What is expected -> Return the material exactly, first line through the line containing "0.0125, 'print_navy', sk, bold=0.02)", and nothing more. Pictures stay out.

** start Supplied material **

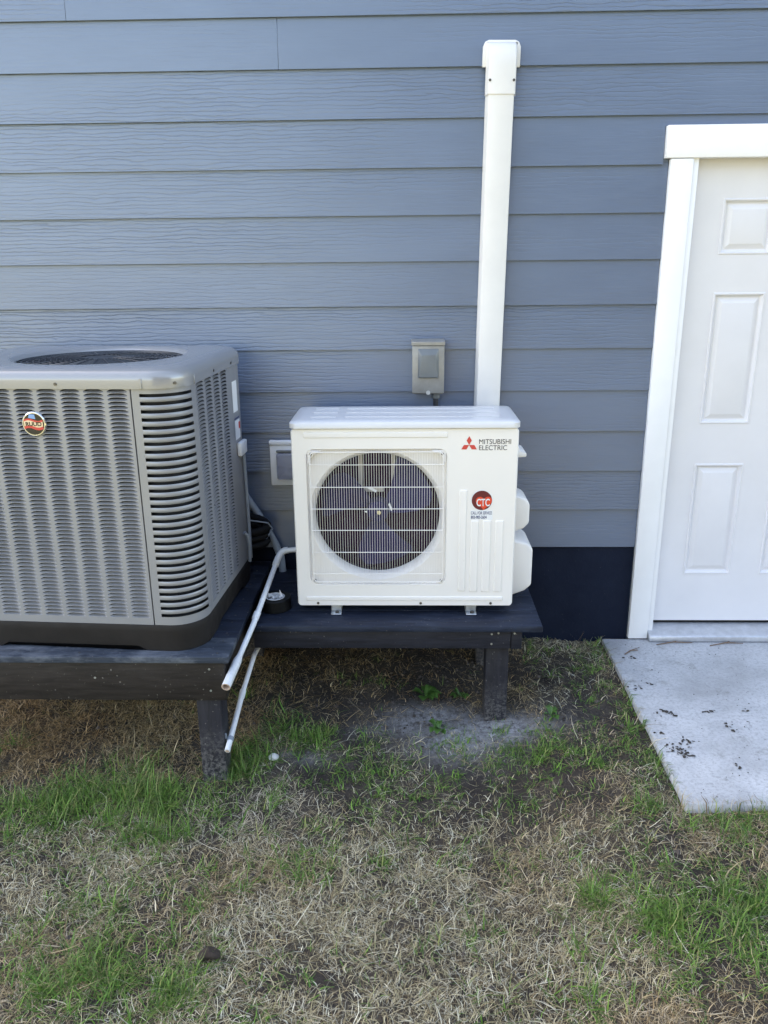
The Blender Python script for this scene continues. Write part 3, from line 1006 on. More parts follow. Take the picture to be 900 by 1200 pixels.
text('sticker_lettering', '803-983-2604', 0.2525, -0.0012, z_(0.7585), 0.060, 0.0125, 'print_navy', sk, bold=0.02)

# ------------------------------------------------------------------ condenser (grey louvred unit)
CW, CD = 0.95, 0.79
cn = thing('condenser', 'large grey louvred air conditioning condenser with black base on the platform', 'air conditioner', (-0.71, -0.911, PZ), (0, 0, R(-3.4)))
RAD = 0.115
def outl(ins, r=RAD, n=8):
    return rrect(-CW + ins, -ins, ins, CD - ins, max(0.004, r - ins), n)
# base pan
m = MB()
def base_ring(ins, z, feet=False):
    o = []
    src = subdiv([(x, y, 0) for x, y in outl(ins)], 24)
    for x, y, _ in src:
        zz = z
        if feet:
            d = min(abs(x), abs(x + CW))
            e = min(abs(y), abs(CD - y))
            far = max(d, e)
            zz = 0.001 + 0.017 * float(smooth(0.20, 0.235, far))
        o.append((x, y, zz))
    return o
m.loft([base_ring(0.003, 0, True), base_ring(0.0, 0.030), base_ring(-0.001, 0.075), base_ring(-0.002, 0.098), base_ring(0.0, 0.101), base_ring(0.02, 0.101)], True, True, True)
m.build('base_pan', 'base', cn, True, angle=40)
Z0, Z1 = 0.102, 0.932
# dark interior
m = MB()
m.prism_z(outl(0.026, RAD, 6), Z0 + 0.003, Z1 + 0.02)
m.build('inner_coil', 'coil', cn, True)
# front louvre panel ----------------------------------------------------
SE = -0.166
HWID, PITCH = 0.0655, 0.0785
NCOL, NROW = 8, 60
PXL = SE - 0.0135 - NCOL * PITCH
RZ0, RZ1 = 0.1285, 0.929
RP = (RZ1 - RZ0) / NROW
LH = RP * 0.90
def scoop(n=6, depth=0.0125, tt=0.43):
    """a louvre pressed inward: an open slot above, sloping out to flush at its lower edge, ends rounded"""
    mm = MB()
    vs, fs = [], []
    for i in range(n + 1):                       # sheet left standing above the arched slot
        s = -1 + 2 * i / n
        vs += [(s * HWID / 2, 0, LH), (s * HWID / 2, 0, LH * (0.99 - 0.55 * abs(s) ** 4))]
    for i in range(n):
        fs.append((2 * i + 1, 2 * i + 3, 2 * i + 2, 2 * i))
    o = len(vs)
    for j, (t, dd) in enumerate(((tt, 1.0), (tt * 0.66, 0.86), (tt * 0.28, 0.45), (0.0, 0.0))):
        for i in range(n + 1):
            s = -1 + 2 * i / n
            e = 1 - abs(s) ** 3.5
            vs.append((s * HWID / 2, depth * e * dd, LH * t * (0.75 + 0.25 * e)))
    for j in range(3):
        for i in range(n):
            q = o + j * (n + 1) + i
            fs.append((q + n + 1, q + n + 2, q + 1, q))
    return mm.add(vs, fs)
def sheet(mm, x0, x1, z0, z1, y=0.0):
    mm.add([(x0, y, z0), (x1, y, z0), (x1, y, z1), (x0, y, z1)], [(0, 1, 2, 3)])
SG = SE - 0.0035
m = MB()
sheet(m, PXL - 0.010, SG, Z0, RZ0)
sheet(m, PXL - 0.010, SG, RZ0 + NROW * RP, Z1)
edge = SG
for c in range(NCOL):
    xr = SE - 0.0135 - c * PITCH
    xl = xr - HWID
    sheet(m, xr, edge, RZ0, RZ1)
    for r_ in range(NROW):
        sheet(m, xl, xr, RZ0 + r_ * RP + LH, RZ0 + (r_ + 1) * RP)
    edge = xl
sheet(m, PXL - 0.010, edge, RZ0, RZ1)
m.add([(SG, 0, Z0), (SG, .012, Z0), (SG, .012, Z1), (SG, 0, Z1)], [(0, 1, 2, 3)])
fp = m.build('front_panel', 'panel', cn, False)
lv = scoop().build('louvre', 'panel', fp, True, angle=60)
count = 0
rest = MB()
proto = [tuple(v.co) for v in lv.data.vertices]
pf_ = [tuple(p.vertices) for p in lv.data.polygons]
for c in range(NCOL):
    xm = SE - 0.0135 - c * PITCH - HWID / 2
    for r_ in range(NROW):
        zz = RZ0 + (NROW - 1 - r_) * RP
        if count < 300:
            if count == 0:
                lv.location = (xm, 0, zz)
            else:
                dup(lv, (xm, 0, zz), fp)
        else:
            rest.add([(x + xm, y, z + zz) for x, y, z in proto], pf_)
        count += 1
ro = rest.build('louvre', 'panel', fp, True, angle=60)
ro['kind'] = 'stuff'
# corner panel ----------------------------------------------------------
SS = 0.132        # where the side panel begins
def corner_path(xa, yb, n=14):
    """points along the corner from x=xa on the front to y=yb on the side"""
    pts = [(xa, 0.0)]
    if xa < -RAD - 0.004:
        pts.append(((xa - RAD) / 2, 0.0))
    for k in range(n + 1):
        a = R(-90 + 90 * k / n)
        pts.append((-RAD + RAD * math.cos(a), RAD + RAD * math.sin(a)))
    if yb > RAD + 0.001:
        pts.append((0.0, yb))
    return pts
def strip(mm, path, z0, z1, bulge=0.0):
    n = len(path)
    if bulge == 0:
        mm.loft([[(x, y, z0) for x, y in path], [(x, y, z1) for x, y in path]], False)
        return
    rows = []
    cx_, cy_ = -0.5, 0.5
    def offs(i, d):
        a = path[max(0, i - 1)]
        b = path[min(n - 1, i + 1)]
        tx, ty = b[0] - a[0], b[1] - a[1]
        L = math.hypot(tx, ty)
        return (path[i][0] + ty / L * d, path[i][1] - tx / L * d)
    prof_ = ((-0.6, 0.0), (0.2, 0.05), (0.9, 0.25), (1.0, 0.55), (0.75, 0.82), (0.0, 1.0), (-0.6, 1.0))
    for d, t in prof_:
        row = []
        for i in range(n):
            e = min(1.0, min(i, n - 1 - i) / 1.5)
            px_, py_ = offs(i, d * bulge * (e if d > 0 else 1))
            row.append((px_, py_, z0 + (z1 - z0) * t))
        rows.append(row)
    mm.loft(rows, False)
m = MB()
full = corner_path(SE + 0.001, SS - 0.001)
SL, SR = -0.139, 0.112
NS = 30
SZ0, SZ1 = 0.133, 0.912
SP = (SZ1 - SZ0) / (NS - 0.6)
slot_h = SP * 0.40
strip(m, full, Z0, SZ0)
strip(m, full, SZ0 + (NS - 1) * SP + slot_h, Z1)
a_ = [(SE + 0.001, 0.0), (SL, 0.0)]
strip(m, a_, SZ0, SZ0 + (NS - 1) * SP + slot_h)
mid = corner_path(SL, 0.098)
arc_end = corner_path(SL, SS - 0.001)[-3:]
b_ = [(0.0, SS - 0.001)]
# right margin
mr = [p for p in corner_path(SE, SS - 0.001) if p[1] > 0.0905]
strip(m, mr, SZ0, SZ0 + (NS - 1) * SP + slot_h)
m.add([(SE + .001, 0, Z0), (SE + .001, .012, Z0), (SE + .001, .012, Z1), (SE + .001, 0, Z1)], [(3, 2, 1, 0)])
cp = m.build('corner_panel', 'panel', cn, True, angle=40)
mid = [p for p in corner_path(SL, SS) if p[1] < mr[0][1] - 1e-6] + [mr[0]]
bar = MB()
strip(bar, mid, 0, SP - slot_h, 0.0022)
bo = bar.build('slot_bar', 'panel', cp, True, angle=60)
for k in range(NS - 1):
    zz = SZ0 + k * SP + slot_h
    if k == 0:
        bo.location = (0, 0, zz)
    else:
        dup(bo, (0, 0, zz), cp)
# right side louvre panel -------------------------------------------------
m = MB()
YA, YB = SS + 0.001, CD - RAD
ncs = 4
yw = 0.0965
hy = 0.079
def sheet_s(mm, y0, y1, z0, z1, x=0.0):
    mm.add([(x, y0, z0), (x, y1, z0), (x, y1, z1), (x, y0, z1)], [(0, 1, 2, 3)])
sheet_s(m, YA, YB, Z0, RZ0)
sheet_s(m, YA, YB, RZ1, Z1)
edge = YA
for c in range(ncs):
    ya = YA + 0.014 + c * yw
    sheet_s(m, edge, ya, RZ0, RZ1)
    for r_ in range(NROW):
        sheet_s(m, ya, ya + hy, RZ0 + r_ * RP + LH, RZ0 + (r_ + 1) * RP)
    edge = ya + hy
sheet_s(m, edge, YB, RZ0, RZ1)
m.add([(0, YA, Z0), (-0.012, YA, Z0), (-0.012, YA, Z1), (0, YA, Z1)], [(3, 2, 1, 0)])
sp_ = m.build('side_panel', 'panel', cn, False)
sc_ = scoop(6, 0.008, 0.30)
side_v, side_f = sc_.v, sc_.f
rest = MB()
for c in range(ncs):
    ym = YA + 0.014 + c * yw + hy / 2
    for r_ in range(NROW):
        zz = RZ0 + r_ * RP
        rest.add([(-y, ym + x * hy / HWID, z + zz) for x, y, z in side_v], side_f)
ro = rest.build('louvre', 'panel', sp_, True, angle=60)
ro['kind'] = 'stuff'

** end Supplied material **

Completed exercise ->
The Blender Python script for this scene continues. Write part 3, from line 1006 on. More parts follow. Take the picture to be 900 by 1200 pixels.
text('sticker_lettering', '803-983-2604', 0.2525, -0.0012, z_(0.7585), 0.060, 0.0125, 'print_navy', sk, bold=0.02)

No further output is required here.